Decision of the lower administrative court

The court reminded that the legal forms are not conclusive to characterize a transaction from a tax perspective. What is relevant is the economic features of the transaction and the real intention behind it. 
In order determine whether the use of classes of shares and their redemption constituted an abuse of law, the lower court analyzed if the four criteria as laid down in paragraph 6 of the adaptation law were met. These are, as per the text applicable to the case in question (i) use of forms and concepts of private law, (ii) looking to circumvent or reduce taxes, (iii) use of an inappropriate path; and (iv) absence of valid non-tax reasons justifying the path chosen).
In the case at hand, the most important criterion debated were the ones related to the use of an inappropriate path and the absence of valid non-tax reasons justifying such path. 

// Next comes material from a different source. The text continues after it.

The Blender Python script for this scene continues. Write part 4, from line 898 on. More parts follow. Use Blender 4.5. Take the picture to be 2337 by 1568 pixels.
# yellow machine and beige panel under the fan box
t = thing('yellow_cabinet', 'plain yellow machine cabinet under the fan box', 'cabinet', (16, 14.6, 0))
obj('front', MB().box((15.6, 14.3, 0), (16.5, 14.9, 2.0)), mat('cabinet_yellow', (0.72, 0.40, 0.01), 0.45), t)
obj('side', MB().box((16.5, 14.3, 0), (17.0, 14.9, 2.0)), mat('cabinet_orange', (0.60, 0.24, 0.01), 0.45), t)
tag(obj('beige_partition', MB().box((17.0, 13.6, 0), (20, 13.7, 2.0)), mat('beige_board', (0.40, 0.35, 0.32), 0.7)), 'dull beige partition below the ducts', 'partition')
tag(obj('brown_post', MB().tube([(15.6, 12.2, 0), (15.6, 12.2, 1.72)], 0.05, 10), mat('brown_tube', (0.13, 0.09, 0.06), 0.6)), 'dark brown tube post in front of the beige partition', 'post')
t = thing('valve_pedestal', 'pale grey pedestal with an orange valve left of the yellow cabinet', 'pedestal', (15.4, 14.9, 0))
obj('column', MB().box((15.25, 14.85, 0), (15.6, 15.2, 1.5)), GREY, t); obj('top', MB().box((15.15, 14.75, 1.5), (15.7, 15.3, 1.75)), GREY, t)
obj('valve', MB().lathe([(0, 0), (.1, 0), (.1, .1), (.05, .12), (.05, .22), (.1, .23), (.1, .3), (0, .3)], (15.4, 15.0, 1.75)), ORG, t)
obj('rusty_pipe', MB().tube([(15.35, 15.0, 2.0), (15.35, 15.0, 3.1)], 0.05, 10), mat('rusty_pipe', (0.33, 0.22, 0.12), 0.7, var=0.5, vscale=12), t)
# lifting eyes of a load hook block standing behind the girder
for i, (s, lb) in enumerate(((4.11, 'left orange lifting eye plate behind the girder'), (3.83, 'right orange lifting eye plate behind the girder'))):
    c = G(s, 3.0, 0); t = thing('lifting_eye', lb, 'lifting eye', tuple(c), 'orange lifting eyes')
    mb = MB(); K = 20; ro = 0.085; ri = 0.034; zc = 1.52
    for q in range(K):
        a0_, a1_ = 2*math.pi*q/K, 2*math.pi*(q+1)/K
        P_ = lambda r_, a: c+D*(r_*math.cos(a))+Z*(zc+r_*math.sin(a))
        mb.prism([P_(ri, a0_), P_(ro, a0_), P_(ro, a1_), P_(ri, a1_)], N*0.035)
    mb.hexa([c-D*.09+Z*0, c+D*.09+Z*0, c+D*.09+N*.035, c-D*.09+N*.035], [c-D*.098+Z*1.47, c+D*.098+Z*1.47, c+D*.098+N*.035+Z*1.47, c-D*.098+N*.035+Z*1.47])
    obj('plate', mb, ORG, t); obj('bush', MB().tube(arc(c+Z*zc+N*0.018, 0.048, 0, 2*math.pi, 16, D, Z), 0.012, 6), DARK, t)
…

Use of an inappropriate path

The Luxembourg tax authorities did not challenge the fact that the redemption of shares followed by their immediate cancellation may fall under the tax treatment of the partial liquidation. Hence, the lower administrative court confirmed that the transaction should be analyzed as a disposal by the shareholders of a portion of their participation in LuxCo. 

Contrary to the case law n°42432 dated 27 January 2023 where a re-characterization into dividend distribution was possible on the ground that the redemption price exceeded the fair market value of the redeemed shares, (please refer to our previous newsletter), in the case at hand, the requalification into dividend distribution was based on an economic analysis of the transaction.

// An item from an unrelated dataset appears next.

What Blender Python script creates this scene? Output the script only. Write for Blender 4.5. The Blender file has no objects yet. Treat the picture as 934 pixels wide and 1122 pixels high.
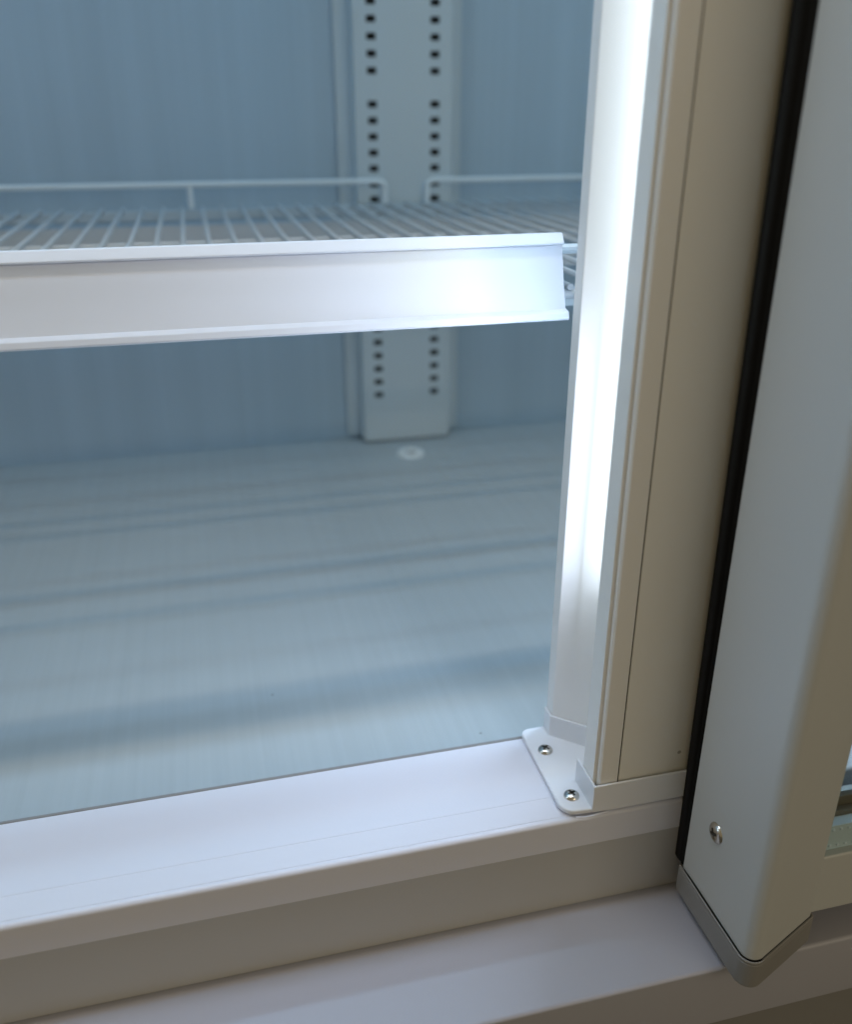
import bpy, bmesh, math
from mathutils import Vector, Matrix

S = bpy.context.scene
COL = S.collection
R = math.radians

# ------------------------------------------------------------------ materials
def new_mat(name):
    m = bpy.data.materials.new(name); m.use_nodes = True
    nt = m.node_tree
    return m, nt, nt.nodes, nt.links, nt.nodes['Principled BSDF']

def add_bump(nt, p, height, strength, dist):
    b = nt.nodes.new('ShaderNodeBump'); b.inputs['Strength'].default_value = strength
    b.inputs['Distance'].default_value = dist
    nt.links.new(height, b.inputs['Height']); nt.links.new(b.outputs['Normal'], p.inputs['Normal'])
    return b

def paint(name, col, rough=.35, peel=.12, scale=260., dirt=.0, spec=.5, streak=None, streak_amt=0., coat=0.):
    """powder coated sheet metal: orange peel, uneven sheen, a few specks of dirt"""
    m, nt, N, L, p = new_mat(name)
    tc = N.new('ShaderNodeTexCoord')
    n1 = N.new('ShaderNodeTexNoise'); n1.inputs['Scale'].default_value = scale; n1.inputs['Detail'].default_value = 3
    n2 = N.new('ShaderNodeTexNoise'); n2.inputs['Scale'].default_value = 9.; n2.inputs['Detail'].default_value = 4
    L.new(tc.outputs['Object'], n1.inputs['Vector']); L.new(tc.outputs['Object'], n2.inputs['Vector'])
    mr = N.new('ShaderNodeMapRange'); mr.inputs['To Min'].default_value = max(.30, rough*.75); mr.inputs['To Max'].default_value = max(.36, rough*1.4)
    L.new(n2.outputs['Fac'], mr.inputs['Value']); L.new(mr.outputs['Result'], p.inputs['Roughness'])
    mix = N.new('ShaderNodeMixRGB'); mix.inputs['Color1'].default_value = (*[c*.965 for c in col], 1); mix.inputs['Color2'].default_value = (*col, 1)
    L.new(n2.outputs['Fac'], mix.inputs['Fac'])
    out = mix.outputs['Color']; hgt = n1.outputs['Fac']
    if streak:
        mp = N.new('ShaderNodeMapping'); mp.inputs['Scale'].default_value = streak
        n3 = N.new('ShaderNodeTexNoise'); n3.inputs['Scale'].default_value = 1.; n3.inputs['Detail'].default_value = 5; n3.inputs['Roughness'].default_value = .65
        L.new(tc.outputs['Object'], mp.inputs['Vector']); L.new(mp.outputs['Vector'], n3.inputs['Vector'])
        r3 = N.new('ShaderNodeMapRange'); r3.inputs['From Min'].default_value = .3; r3.inputs['From Max'].default_value = .7
        r3.inputs['To Min'].default_value = 1-streak_amt; r3.inputs['To Max'].default_value = 1.
        L.new(n3.outputs['Fac'], r3.inputs['Value'])
        mu = N.new('ShaderNodeMixRGB'); mu.blend_type = 'MULTIPLY'; mu.inputs['Fac'].default_value = 1
        L.new(out, mu.inputs['Color1']); L.new(r3.outputs['Result'], mu.inputs['Color2']); out = mu.outputs['Color']
        ad = N.new('ShaderNodeMath'); ad.operation = 'ADD'; L.new(n1.outputs['Fac'], ad.inputs[0]); L.new(n3.outputs['Fac'], ad.inputs[1]); hgt = ad.outputs[0]
    if dirt:
        v = N.new('ShaderNodeTexVoronoi'); v.inputs['Scale'].default_value = 26.
        L.new(tc.outputs['Object'], v.inputs['Vector'])
        lt = N.new('ShaderNodeMath'); lt.operation = 'LESS_THAN'; lt.inputs[1].default_value = .028; L.new(v.outputs['Distance'], lt.inputs[0])
        sp = N.new('ShaderNodeSeparateColor'); L.new(v.outputs['Color'], sp.inputs['Color'])
        gt = N.new('ShaderNodeMath'); gt.operation = 'GREATER_THAN'; gt.inputs[1].default_value = .45; L.new(sp.outputs['Red'], gt.inputs[0])
        ml = N.new('ShaderNodeMath'); ml.operation = 'MULTIPLY'; L.new(lt.outputs[0], ml.inputs[0]); L.new(gt.outputs[0], ml.inputs[1])
        m3 = N.new('ShaderNodeMath'); m3.operation = 'MULTIPLY'; m3.inputs[1].default_value = dirt; L.new(ml.outputs[0], m3.inputs[0])
        dm = N.new('ShaderNodeMixRGB'); dm.inputs['Color2'].default_value = (.10, .085, .06, 1)
        L.new(m3.outputs[0], dm.inputs['Fac']); L.new(out, dm.inputs['Color1']); out = dm.outputs['Color']
    L.new(out, p.inputs['Base Color'])
    p.inputs['Specular IOR Level'].default_value = spec
    p.inputs['Coat Weight'].default_value = coat; p.inputs['Coat Roughness'].default_value = .12
    if peel: add_bump(nt, p, hgt, peel, .0004)
    return m

def metal(name, col, rough):
    m, nt, N, L, p = new_mat(name)
    p.inputs['Base Color'].default_value = (*col, 1); p.inputs['Metallic'].default_value = 1
    tc = N.new('ShaderNodeTexCoord'); n = N.new('ShaderNodeTexNoise'); n.inputs['Scale'].default_value = 900
    L.new(tc.outputs['Object'], n.inputs['Vector'])
    mr = N.new('ShaderNodeMapRange'); mr.inputs['To Min'].default_value = rough*.7; mr.inputs['To Max'].default_value = rough*1.4
    L.new(n.outputs['Fac'], mr.inputs['Value']); L.new(mr.outputs['Result'], p.inputs['Roughness'])
    return m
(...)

To determine if LuxCo used an inappropriate path, the lower administrative court analyzed the specific facts of the case and noted the circumstances in which the classes of shares have been implemented and redeemed. The most relevant elements were the following:

  • The short timeframe (two months) between the conversion of the ordinary shares into classes of shares, the receipt of dividends by LuxCo from its subsidiary DutchCo and the redemption of the classes J and JJ shares;
  • The newly issued classes of shares had the same legal and economic rights than the initial ordinary shares issued upon migration to Luxembourg;
  • Each class entitled its holders in proportion to their interest in that class to an amount called available amount and which was defined as the total amount of LuxCo’s net profits (including profits carried forward); 
  • The redemption of a class of shares entitled the shareholders pro rata to their holding in that class, to an amount determined the same manner regardless of the class of shares redeemed and the selling shareholders concerned. In addition, their shareholding and their respective rights in the share capital of LuxCo have been equally and proportionally reduced following the redemption and cancellation of the J and JJ shares.

Based on the above, the lower administrative court concluded that the transaction did not reflect the intention of the shareholders to exit (totally or partially) from the share capital of LuxCo. 

The transaction could therefore not be analyzed as a sale affecting the substance of their shareholding in LuxCo given that they did not lose any right on the underlying income arising from their investment in LuxCo. The transaction should, however, be analyzed from an economic standpoint as a dividend distribution (with recourse to LuxCo’s distributable reserves) subject to 15% withholding tax in the absence of exemption or reduced rate.

Absence of valid non-tax reasons justifying such path

The court reminded that the tax authorities have the burden to prove the existence of an abuse of law. However, regarding the absence of non-tax reasons justifying the chosen path, the tax authorities only have to provide elements that make such absence plausible. Should this be the case, the burden of proof shifts to the taxpayer. 

In the present case, LuxCo’s arguments concerning the fact that it was entitled to choose the least taxed route and that it had not planned to reinvest its funds in accordance with its investment and financial policy were deemed insufficient. 

Hence, in the absence of other valid economic reasons, the lower administrative court concluded that this condition indicating abuse of law was also met.

Takeaway

This case law is interesting in the sense that the lower administrative court confirmed that a redemption of a class of shares followed by a its immediate cancellation should be analyzed as a partial liquidation meaning as a disposal by the shareholder of its participation. However, a requalification into dividend distribution is still possible if the redemption price exceeds the fair market value of the shares redeemed or (as in the present case) if the transaction cannot be justified economically (meaning the transaction corresponds to a dividend distribution from an economic standpoint). 

In addition, as noted by the lower administrative court, it is not enough for a taxpayer to state economic reasons (such as in the present case, a reorganization of its investment and financial policy). The latter must also be able to provide concrete proof of the existence of these economic reasons. This is why such reasons should be properly documented by the taxpayer notably in the relevant minutes of the board.